> _Exercise requirements_
Will you extract the entries word for word? Images should not appear in the copy.

> _Records for this exercise_
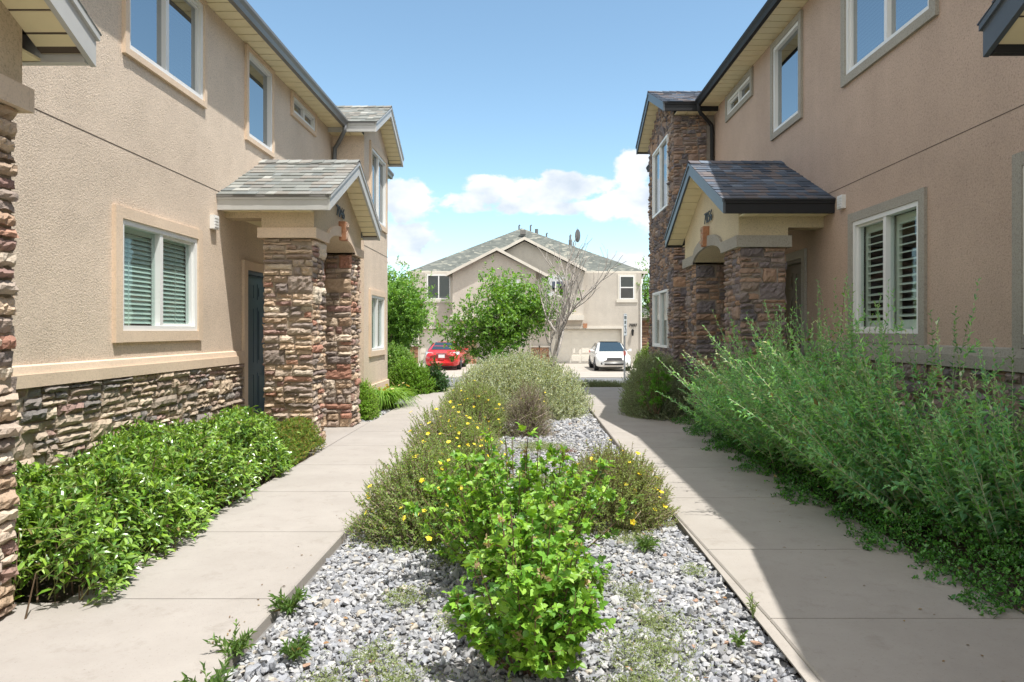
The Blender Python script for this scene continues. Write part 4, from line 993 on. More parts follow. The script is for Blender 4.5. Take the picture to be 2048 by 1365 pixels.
# ------------------------------------------------------------------ left hedge (pinnate glossy leaves)
def hedge(name, label, x0f, x1f, yr, top, n, seed, pal, L=.075, Wd=.036, leafm='leaf_gloss', tm='oval', nper=7, sl=.17, edge=.22, ang=.95):
    rng = np.random.default_rng(seed); root = thing(name, label, 'hedge', (float((x0f(np.array([np.mean(yr)]))[0]+x1f(np.array([np.mean(yr)]))[0])/2), float(np.mean(yr)), 0))
    y = rng.uniform(yr[0], yr[1], n); a = x0f(y); b = x1f(y); u = rng.random(n); x = a+(b-a)*u
    dist = np.minimum((b-x), np.minimum(y-yr[0], yr[1]-y)+.05)
    hh = top*np.clip(np.sqrt(np.clip(dist, 0, 9)/edge), .22, 1)*(1+.16*np.sin(x*7+y*3.1)+.12*np.sin(y*5.7-x*4))
    z = hh*(1-.55*rng.random(n)**1.7)
    T = np.stack([x, y, z], -1); out = np.stack([np.clip(1-(b-x)/.4, 0, 1)*.9, np.zeros(n)-.12, np.full(n, .65)], -1)
    d = nrm(out+rng.normal(0, .38, (n, 3))); ln = sl*rng.uniform(.6, 1.2, n); B = T-d*ln[:, None]; C = (B+T)/2+np.array([0, 0, .02])
    gl = G(); sprig(gl, rng, B, C, T, nper, .15, L, Wd, tm, ang, pal, up=.8, opp=True, droop=.25, tipshrink=.15); build('leaves', gl, leafm, root)
    gs = G(); stems(gs, B, C, T, .003, .0015, pick(rng, [(.16, .17, .06)], n), 2)
    i = rng.choice(n, n//10, replace=False); B2 = B[i].copy(); B2[:, 2] = -.03; B2[:, :2] += rng.normal(0, .05, (len(i), 2)); stems(gs, B2, (B2+B[i])/2, B[i], .006, .003, pick(rng, [TW], len(i)), 3)
    build('stems', gs, 'twig', root); return root
HG = [(.13, .27, .03), (.19, .35, .035), (.27, .43, .05), (.07, .16, .025), (.32, .48, .11), (.10, .21, .05)]
hedge('hedge', 'low glossy green hedge of toothed leaflets along the beige wall and left walk',
      lambda y: y*0-3.40, lambda y: np.interp(y, [3.2, 3.6, 4.6, 5.4, 6.5, 7.4], [-2.06, -2.08, -2.15, -2.22, -2.27, -2.32])+.05*np.sin(y*6.), (3.42, 7.35), .46, 4800, 91, HG, L=.062, Wd=.024)
hedge('hedge', 'clipped fine-leaved shrub with reddish tips between the glossy hedge and the stone column',
      lambda y: y*0-3.25, lambda y: y*0-2.28, (6.9, 7.95), .42, 2400, 92, [(.17, .31, .05), (.23, .38, .07), (.42, .27, .10), (.12, .24, .04)], L=.028, Wd=.009, leafm='leaf_matt', tm='lance', nper=13, sl=.13)
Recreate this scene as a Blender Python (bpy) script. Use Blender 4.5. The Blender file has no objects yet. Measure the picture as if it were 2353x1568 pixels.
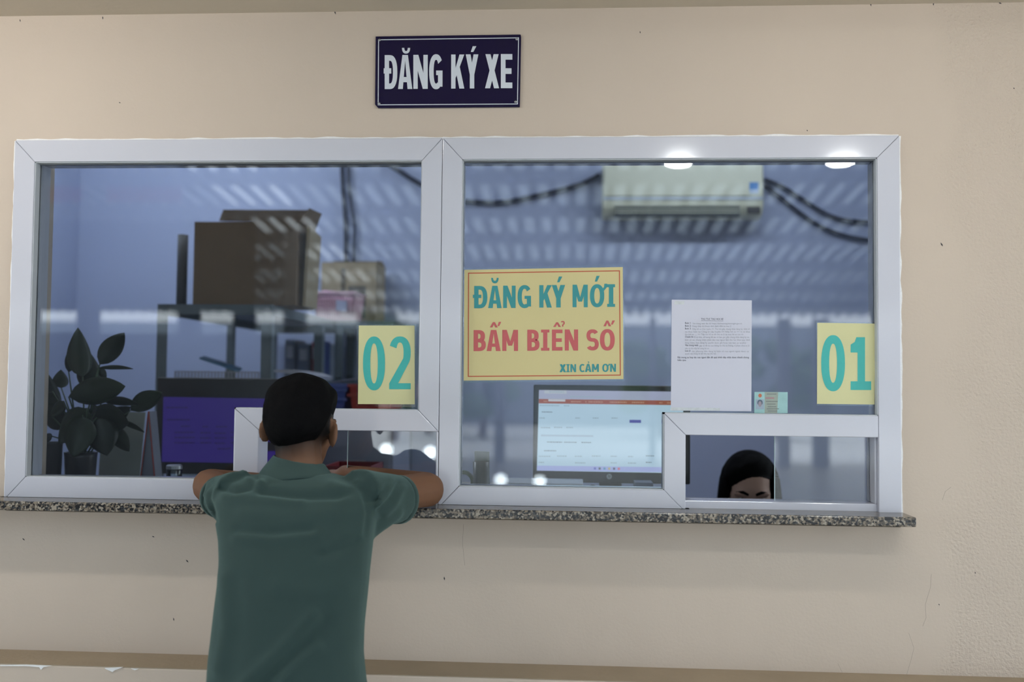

> _The answer_
The Blender Python script for this scene continues. Write part 4, from line 993 on. More parts follow. The script is for Blender 4.5. Take the picture to be 2048 by 1365 pixels.
# ------------------------------------------------------------------ left hedge (pinnate glossy leaves)
def hedge(name, label, x0f, x1f, yr, top, n, seed, pal, L=.075, Wd=.036, leafm='leaf_gloss', tm='oval', nper=7, sl=.17, edge=.22, ang=.95):
    rng = np.random.default_rng(seed); root = thing(name, label, 'hedge', (float((x0f(np.array([np.mean(yr)]))[0]+x1f(np.array([np.mean(yr)]))[0])/2), float(np.mean(yr)), 0))
    y = rng.uniform(yr[0], yr[1], n); a = x0f(y); b = x1f(y); u = rng.random(n); x = a+(b-a)*u
    dist = np.minimum((b-x), np.minimum(y-yr[0], yr[1]-y)+.05)
    hh = top*np.clip(np.sqrt(np.clip(dist, 0, 9)/edge), .22, 1)*(1+.16*np.sin(x*7+y*3.1)+.12*np.sin(y*5.7-x*4))
    z = hh*(1-.55*rng.random(n)**1.7)
    T = np.stack([x, y, z], -1); out = np.stack([np.clip(1-(b-x)/.4, 0, 1)*.9, np.zeros(n)-.12, np.full(n, .65)], -1)
    d = nrm(out+rng.normal(0, .38, (n, 3))); ln = sl*rng.uniform(.6, 1.2, n); B = T-d*ln[:, None]; C = (B+T)/2+np.array([0, 0, .02])
    gl = G(); sprig(gl, rng, B, C, T, nper, .15, L, Wd, tm, ang, pal, up=.8, opp=True, droop=.25, tipshrink=.15); build('leaves', gl, leafm, root)
    gs = G(); stems(gs, B, C, T, .003, .0015, pick(rng, [(.16, .17, .06)], n), 2)
    i = rng.choice(n, n//10, replace=False); B2 = B[i].copy(); B2[:, 2] = -.03; B2[:, :2] += rng.normal(0, .05, (len(i), 2)); stems(gs, B2, (B2+B[i])/2, B[i], .006, .003, pick(rng, [TW], len(i)), 3)
    build('stems', gs, 'twig', root); return root
HG = [(.13, .27, .03), (.19, .35, .035), (.27, .43, .05), (.07, .16, .025), (.32, .48, .11), (.10, .21, .05)]
hedge('hedge', 'low glossy green hedge of toothed leaflets along the beige wall and left walk',
      lambda y: y*0-3.40, lambda y: np.interp(y, [3.2, 3.6, 4.6, 5.4, 6.5, 7.4], [-2.06, -2.08, -2.15, -2.22, -2.27, -2.32])+.05*np.sin(y*6.), (3.42, 7.35), .46, 4800, 91, HG, L=.062, Wd=.024)
hedge('hedge', 'clipped fine-leaved shrub with reddish tips between the glossy hedge and the stone column',
      lambda y: y*0-3.25, lambda y: y*0-2.28, (6.9, 7.95), .42, 2400, 92, [(.17, .31, .05), (.23, .38, .07), (.42, .27, .10), (.12, .24, .04)], L=.028, Wd=.009, leafm='leaf_matt', tm='lance', nper=13, sl=.13)
Recreate this scene as a Blender Python (bpy) script. Use Blender 4.5. The Blender file has no objects yet. Measure the picture as if it were 2353x1568 pixels.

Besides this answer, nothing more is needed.